Feb 14, 2022·Ski Jumping
Stefan Kraft, Daniel Huber, Jan Hörl, Manuel Fettner

The Ski Jumping team of Austria won a Ski Jumping thriller in Zhangjiakou on Monday evening. In an exciting competition, Stefan Kraft, Daniel Huber, Jan Hoerl, and Manuel Fettner came in ahead of the teams of Slovenia and Germany. Norway finished fourth after a tough fight.

-22°C, changing wind, and 11 Ski Jumping teams that turned this evening into the grand final of the Ski Jumping events at the Olympic Games in Beijing. For four teams everything, from gold to fourth, was possible until the very end. The excitement was even high due to the difficult wind conditions, the fight for gold, silver, and bronze was not over until the final jumper of each of the teams.

"It feels extremely well. It's amazing when all the hard work pays off. It was a very close race, you can be the winner in the end, or finish fourth or fifth", Austria's head coach Andreas Widhölzl described his feelings after the success.
Manuel Fettner could already celebrate his second medal after finishing second on the normal hill. "Four years ago we narrowly missed the podium, now it feels a lot better. A team event is always different than a normal competition. The pressure is not only on your own shoulders but on everyone", Fettner said and added: "I think that every one of us did a really good job, we had no bad jumps. I'm happy for the entire team that we are now Olympic champions."

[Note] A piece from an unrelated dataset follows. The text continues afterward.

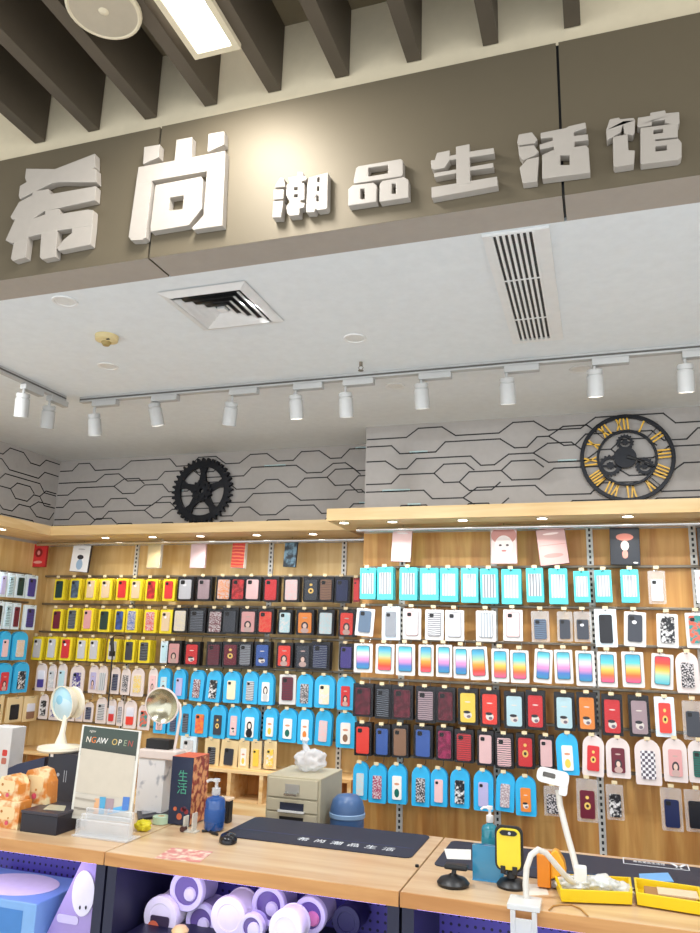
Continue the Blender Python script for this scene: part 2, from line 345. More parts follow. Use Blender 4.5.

Slovenia came in second, 8.3 points behind Austria. With the final jump of Karl Geiger, Germany secured the third place, close ahead of Norway. "It was a tough competition. I was focusing on myself and I'm happy that I had a good jump in the second round. I'm happy that we won the bronze medal today", said Markus Eisenbichler, who couldn't stop celebrating after his second jump. "I let all the emotions out. I know that I have to make a good jump, and that's what I do, then I let the emotions out and scream."

Norway was fighting for the win for most of the competition and it seemed that they had already secured a medal, but a lot was possible this evening. They missed the third place by only 0.8 points. One of the top teams had to walk home empty-handed.

Japan, Poland, the athletes of the Russian Olympic Committee, and Switzerland finished fifth to eighth in a remarkable and historic Olympic team competition on the large hill.

The ski jumpers now have the next weekend off, before the World Cup will continue with three competitions in Lahti (FIN).

Full results

Facts:

Austria had won two of the three team competitions this season, but only in the season opener in Wisla, they started with the same athletes as today.

It was the third Olympic gold in this competition for Austria, after Torino 2006 and Vancouver 2010. They are now equal with Germany with three titles. For both NOCs, this was the seventh medal in the team competition, which was held for the tenth time at Olympic Games.

It was the second medal in this event for Slovenia, after winning bronze in Salt Lake City 2002. Slovenia was represented by Lovro Kos, Cene Prevc, Peter Prevc, and Timi Zajc.

Peter Prevc won his fourth Olympic medal - after gold with the mixed team in Beijing 2022 and bronze on the large hill and silver on the normal hill in Sochi 2014. He is the tenth ski jumper to win four medals, only Matti Nykaenen (5) won more.

The only other Slovenian athlete to win four medals at Olympic Winter Games is alpine skier Tina Maze.

Markus Eisenbichler, Karl Geiger, Stephan Leyhe, and Constantin Schmid won the fourth team medal in a row for Germany. Geiger and Leyhe also won silver in this event in PyeongChang 2018.

Germany is now the first NOC to win a medal on the large hill in four consecutive Olympic Winter Games.

At the age of 36 years and 242 days, Manuel Fettner is the oldest Olympic gold medalist in the men's team competition. So far, Wolfgang Loitzl held this record, he was 30 years and 340 days old in Vancouver 2010.

This event was the final Ski Jumping competition in Peking 2022. Slovenia leads the medal count with four medals, two gold. Germany won three medals, but no gold, Austria and Japan took two medals, one gold.

Six ski jumpers won two medals in Beijing 2022. Ursa Bogataj (SLO, G-2), Peter Prevc (G-1, S-1), Ryoyu Kobayashi (JPN: G1, S-1), Manuel Fettner (G-1, S-1), Nika Kriznar (SLO; G-1, B-1) and Karl Geiger (B-2).